Parents with eligible three-year-olds are still struggling to access the 30 hours, Government figures show

While an additional 42,516 30-hour codes have been validated since last month, 21,039 have yet to be approved.

New figures released by the Department for Education (DfE) today (12 October) reveal that of the 216,384 eligibility codes issued by 31 August for children aged three, 195,345 were validated by 9 October, the equivalent of 90 per cent. This is up from the validation of 152,829 of the issued codes as of 5 September.

The data excludes all eligibility codes issued after 31 August, the deadline for applying for a 30-hour place for the autumn term.

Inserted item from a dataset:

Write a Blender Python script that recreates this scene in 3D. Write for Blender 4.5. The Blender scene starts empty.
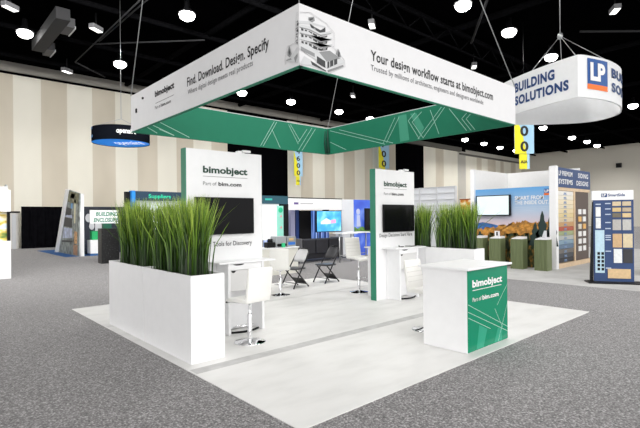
import bpy, bmesh, math, random
from mathutils import Vector, Matrix
random.seed(7)
C = bpy.context.scene.collection
PI = math.pi
FZ = -0.008            # carpet level; the platform top is z = 0

# ---------------------------------------------------------------- materials
MATS = {}
def rgb(c):
    if isinstance(c, str):
        c = tuple(int(c[i:i+2], 16)/255 for i in (0, 2, 4))
        c = tuple(((v+.055)/1.055)**2.4 if v > .04045 else v/12.92 for v in c)
    return (*c[:3], 1)
def M(name, col, rough=.5, metal=0, emit=0, noise=0, scale=8, coat=0, spec=.5, alpha=1):
    if name in MATS: return MATS[name]
    m = bpy.data.materials.new(name); m.use_nodes = True
    nt = m.node_tree; b = nt.nodes['Principled BSDF']; c = rgb(col)
    b.inputs['Roughness'].default_value = rough; b.inputs['Metallic'].default_value = metal
    b.inputs['Specular IOR Level'].default_value = spec
    b.inputs['Coat Weight'].default_value = coat
    b.inputs['Alpha'].default_value = alpha
    tc = nt.nodes.new('ShaderNodeTexCoord'); n = nt.nodes.new('ShaderNodeTexNoise')
    n.inputs['Scale'].default_value = scale; n.inputs['Detail'].default_value = 3
    nt.links.new(tc.outputs['Object'], n.inputs['Vector'])
    r = nt.nodes.new('ShaderNodeValToRGB'); k = noise if noise else .015
    r.color_ramp.elements[0].position = .3; r.color_ramp.elements[1].position = .7
    r.color_ramp.elements[0].color = tuple(v*(1-k) for v in c[:3])+(1,)
    r.color_ramp.elements[1].color = tuple(min(1, v*(1+k)) for v in c[:3])+(1,)
    nt.links.new(n.outputs['Fac'], r.inputs['Fac']); nt.links.new(r.outputs['Color'], b.inputs['Base Color'])
    if emit:
        b.inputs['Emission Strength'].default_value = emit
        nt.links.new(r.outputs['Color'], b.inputs['Emission Color'])
    MATS[name] = m; return m

def ramp_mat(name, stops, scale, rough=.9, detail=2, stretch=(1, 1, 1), kind='NOISE', bump=0, emit=0):
    m = bpy.data.materials.new(name); m.use_nodes = True; nt = m.node_tree; b = nt.nodes['Principled BSDF']
    b.inputs['Roughness'].default_value = rough
    tc = nt.nodes.new('ShaderNodeTexCoord'); mp = nt.nodes.new('ShaderNodeMapping'); mp.inputs['Scale'].default_value = stretch
    n = nt.nodes.new('ShaderNodeTexNoise'); n.inputs['Scale'].default_value = scale; n.inputs['Detail'].default_value = detail
    r = nt.nodes.new('ShaderNodeValToRGB')
    while len(r.color_ramp.elements) < len(stops): r.color_ramp.elements.new(.5)
    for e, (p, c) in zip(r.color_ramp.elements, stops): e.position = p; e.color = rgb(c)
    L = nt.links.new; L(tc.outputs['Object'], mp.inputs['Vector']); L(mp.outputs['Vector'], n.inputs['Vector'])
    L(n.outputs['Fac'], r.inputs['Fac']); L(r.outputs['Color'], b.inputs['Base Color'])
    if emit: b.inputs['Emission Strength'].default_value = emit; L(r.outputs['Color'], b.inputs['Emission Color'])
    if bump:
        bp = nt.nodes.new('ShaderNodeBump'); bp.inputs['Strength'].default_value = bump; bp.inputs['Distance'].default_value = .01
        L(n.outputs['Fac'], bp.inputs['Height']); L(bp.outputs['Normal'], b.inputs['Normal'])
    MATS[name] = m; return m

WHITE = M('white laminate', (.82, .82, .83), .38)
WFAB = M('white stretch fabric', (.74, .74, .75), .75)
WFAB2 = M('white ring fabric', (.77, .78, .79), .8)
GREEN = M('brand green print', (.012, .215, .125), .3)
GREENF = M('brand green fabric', (.006, .19, .105), .7)
GREENG = M('brand green gloss graphic', (.003, .225, .12), .16, spec=.25)
GLINE = M('pale green line', (.42, .68, .58), .6)
BLACK = M('black lettering', (.012, .012, .014), .6)
GREY_T = M('grey lettering', (.16, .16, .17), .6)
BLK_PL = M('black plastic', (.008, .008, .009), .4, spec=.15)
DRAPE = M('black drape', (.004, .004, .005), .9, noise=.3, scale=3, spec=0)
SCREEN = M('switched off screen', (.004, .004, .005), .12, spec=.12)
CHROME = M('chrome', (.85, .85, .87), .07, 1)
LEATH = M('white leatherette', (.84, .83, .80), .32)
BLKMET = M('black painted steel', (.012, .012, .014), .35, .3)
VINYL = M('charcoal vinyl', (.05, .05, .055), .35)
VGREY = M('grey padded vinyl', (.66, .66, .67), .3)
STEEL = M('galvanised steel', (.45, .46, .47), .35, .8)
DKSTEEL = M('dark ceiling steel', (.004, .004, .0045), .9, noise=.3, spec=0)
CEIL = M('black ceiling paint', (.0012, .0012, .0014), 1, noise=.3, spec=0)
NAVY = M('navy graphic', (.012, .045, .15), .5)
NAVYT = M('navy lettering', (.008, .045, .17), .5)
ORANGE = M('orange graphic', (.85, .16, .01), .5)
BLUEL = M('logo blue', (.008, .08, .30), .5)
SKY = M('sky blue graphic', (.10, .34, .66), .5)
LTGREY = M('light grey panel', (.55, .56, .58), .5)
LAMP = M('lit lamp lens', (1, .98, .95), .5, emit=14)
LAMP2 = M('lit flood lens', (1, .98, .95), .5, emit=1.6)
SOIL = M('dark potting soil', (.012, .014, .008), .95, noise=.4, scale=40)

# ---------------------------------------------------------------- mesh helpers
class B:
    def __init__(s): s.bm = bmesh.new()
    def box(s, x0, x1, y0, y1, z0, z1, mat=0, rot=0, c=None):
        vs = [s.bm.verts.new(p) for p in ((x0,y0,z0),(x1,y0,z0),(x1,y1,z0),(x0,y1,z0),(x0,y0,z1),(x1,y0,z1),(x1,y1,z1),(x0,y1,z1))]
        for f in ((3,2,1,0),(4,5,6,7),(0,1,5,4),(1,2,6,5),(2,3,7,6),(3,0,4,7)):
            fc = s.bm.faces.new([vs[i] for i in f]); fc.material_index = mat
        return s
    def poly(s, pts, mat=0):
        f = s.bm.faces.new([s.bm.verts.new(p) for p in pts]); f.material_index = mat; return s
    def tube(s, pts, r, seg=8, closed=False, caps=True):
        pts = [Vector(p) for p in pts]; n = len(pts); rs = r if isinstance(r, (list, tuple)) else [r]*n
        rings = []
        for i, p in enumerate(pts):
            if closed: t = pts[(i+1) % n]-pts[i-1]
            else: t = pts[min(i+1, n-1)]-pts[max(i-1, 0)]
            t.normalize(); up = Vector((0, 0, 1)) if abs(t.z) < .95 else Vector((0, 1, 0))
            a = t.cross(up).normalized(); b = t.cross(a).normalized()
            rings.append([s.bm.verts.new(p+(a*math.cos(2*PI*k/seg)+b*math.sin(2*PI*k/seg))*rs[i]) for k in range(seg)])
        m = n if closed else n-1
        for i in range(m):
            A, D = rings[i], rings[(i+1) % n]
            for k in range(seg):
                f = s.bm.faces.new((A[k], A[(k+1) % seg], D[(k+1) % seg], D[k])); f.smooth = True
        if not closed and caps:
            s.bm.faces.new(rings[0][::-1]); s.bm.faces.new(rings[-1])
        return s
    def lathe(s, prof, c=(0, 0, 0), seg=32):
        rings = []
        for r, z in prof:
            if r < 1e-5: rings.append([s.bm.verts.new((c[0], c[1], c[2]+z))])
            else: rings.append([s.bm.verts.new((c[0]+r*math.cos(2*PI*k/seg), c[1]+r*math.sin(2*PI*k/seg), c[2]+z)) for k in range(seg)])
        for A, D in zip(rings, rings[1:]):
            for k in range(seg):
                k2 = (k+1) % seg
                if len(A) == 1 and len(D) == 1: continue
                if len(A) == 1: f = s.bm.faces.new((A[0], D[k2], D[k]))
                elif len(D) == 1: f = s.bm.faces.new((A[k], A[k2], D[0]))
                else: f = s.bm.faces.new((A[k], A[k2], D[k2], D[k]))
                f.smooth = True
        return s
    def prism(s, prof, x0, x1, axis='x'):
        # prof: list of (a, b); extruded along axis
        def P(t, a, b): return (t, a, b) if axis == 'x' else ((a, t, b) if axis == 'y' else (a, b, t))
        A = [s.bm.verts.new(P(x0, a, b)) for a, b in prof]; D = [s.bm.verts.new(P(x1, a, b)) for a, b in prof]
        n = len(prof)
        for i in range(n): s.bm.faces.new((A[i], A[(i+1) % n], D[(i+1) % n], D[i]))
        s.bm.faces.new(A[::-1]); s.bm.faces.new(D)
        return s
    def xf(s, m): bmesh.ops.transform(s.bm, matrix=m, verts=s.bm.verts); return s

def mesh_obj(name, bm, mat, parent=None, world=True, bevel=0, smooth=False):
    if isinstance(bm, B): bm = bm.bm
    if world and parent is not None:
        bmesh.ops.transform(bm, matrix=wm(parent).inverted(), verts=bm.verts)
    bmesh.ops.recalc_face_normals(bm, faces=bm.faces)
    me = bpy.data.meshes.new(name); bm.to_mesh(me); bm.free()
    o = bpy.data.objects.new(name, me); C.objects.link(o)
    for m in (mat if isinstance(mat, (list, tuple)) else [mat]): me.materials.append(m)
    if parent is not None: o.parent = parent
    if bevel:
        md = o.modifiers.new('bevel', 'BEVEL'); md.width = bevel; md.segments = 2; md.limit_method = 'ANGLE'
    if smooth:
        for p in me.polygons: p.use_smooth = True
    return o
def wm(o):
    m = Matrix.Translation(o.location) @ o.rotation_euler.to_matrix().to_4x4()
    return (wm(o.parent) @ m) if o.parent is not None else m
def tag(o, label, cat, group=None, kind=None):
    o['label'] = label; o['category'] = cat
    if group: o['group'] = group
    if kind: o['kind'] = kind
    return o
def thing(name, label, cat, loc=(0, 0, 0), rotz=0, group=None):
    o = bpy.data.objects.new(name, None); C.objects.link(o); o.location = loc; o.rotation_euler = (0, 0, rotz)
    o.empty_display_size = .1
    return tag(o, label, cat, group)
def struct(name, bm, mat): o = mesh_obj(name, bm, mat); o['kind'] = 'structure'; return o
def dup(root, loc, rotz=None, label=None, group=None):
    r = root.copy(); C.objects.link(r); r.location = loc
    if rotz is not None: r.rotation_euler = (0, 0, rotz)
    if label: r['label'] = label
    if group: r['group'] = group
    for ch in list(root.children):
        c = ch.copy(); C.objects.link(c); c.parent = r
        for g in list(ch.children):
            d = g.copy(); C.objects.link(d); d.parent = c
    return r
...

According to the DfE, codes issued after this date are excluded even if the parents applied by 31 August and further eligibility checks were required, although these children would be entitled to a place this term.

As local authorities and providers can continue to validate codes for children eligible for a 30-hour place this term, the DfE says the number and percentage of codes validated is still changing and will increase during the term.

Neil Leitch, chief executive of the Pre-school Learning Alliance, said, ‘While it is undoubtedly positive that the number of parents who have been able to validate their eligibility codes has increased, it is concerning that nearly halfway through the term, more than 20,000 parents still haven’t been able to access a 30 hours place.

‘Given that childcare providers tend to have more spare places available during the autumn term, ensuring that all eligible children are able to access a 30-hours place is only going to get more difficult as the year progresses.

‘We know that, as a result of the continued lack of adequate funding, many childcare providers are still limiting the number of 30 hours places they are willing to offer. If the Government is to have any chance of ensuring sufficiency capacity as the policy continues to roll out, it must invest what is needed into the scheme. There is no other option.’